Dans ce cadre, l’exploitant a pour mission de veiller au respect de la loi, via l’apposition d’une mention dans les contrats initiaux et le rappel régulier de la législation du travail aux entreprises (temps de travail, repos hebdomadaires, congés, retour régulier dans le pays d’origine). Or, si les fraudes peuvent exister à l’initiative des sous-traitants eux-mêmes, aucune irrégularité n’a à ce jour mis en cause le maître d’ouvrage Dunkerque LNG. 

Le reportage de Cash Investigation ne porte en effet que sur cette seule entreprise italienne (soit une quinzaine de travailleurs sur plus des 8000 qui se sont succédés sur le chantier depuis 2012), déjà suspectée d’irrégularités par l’Inspection du travail et sur laquelle l’enquête suit son cours, en collaboration avec Dunkerque LNG. Curieusement d’ailleurs, Cash investigation a présenté des pièces liées à l’instruction, auxquelles le maître d’ouvrage n’a pas accès puisque ne faisant pas l’objet de l’enquête.

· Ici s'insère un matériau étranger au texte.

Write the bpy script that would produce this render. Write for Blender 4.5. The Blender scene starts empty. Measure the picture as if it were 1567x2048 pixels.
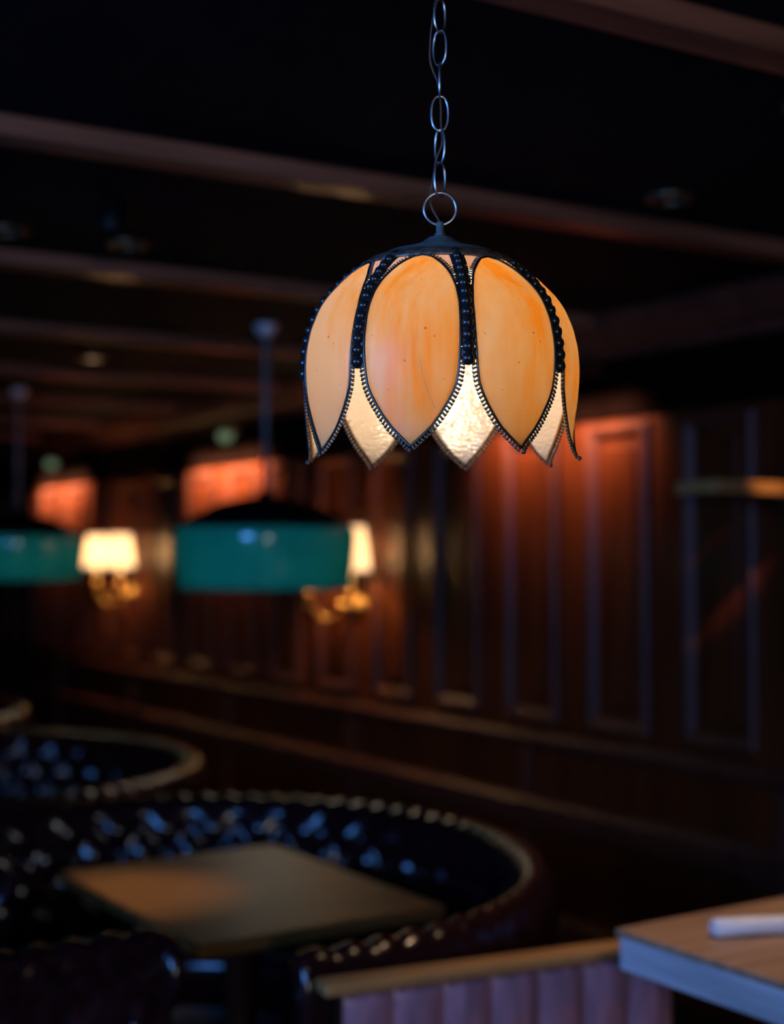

Rien de nouveau sous le soleil donc, si ce n’est une volonté farouche des médias de mettre à jour des liens de responsabilités bien souvent inexistants. 

D’autre part, si le cas des travailleurs en question est bel et bien suspect en raison de rémunérations insuffisantes et d’amplitudes horaires trop élevées, il convient d’éviter toutes conclusions hâtives et de laisser les autorités compétentes (Inspection du travail et Police aux frontières) faire leur travail. Un salaire plus faible que la limite légale peut interpeller, mais il est bien souvent le résultat, dans la réalité, de retenues salariales opérées, en toute légalité, par l’employeur pour le logement ou le transport. 

Un minimum de fact checking permet donc de remettre en question l’investigation (l’instruction ?) à charge de l’émission de France 2. S’il est louable de chercher à mettre en évidence les dysfonctionnements qui heurtent le droit, il semble dommage de le faire par le petit bout de la lorgnette, jetant l’opprobre, sur la base d’éléments discutables, sur l’ensemble d’un chantier dont les retombées sont par ailleurs considérables et bénéfiques pour le tissu économique local, comme national et européen.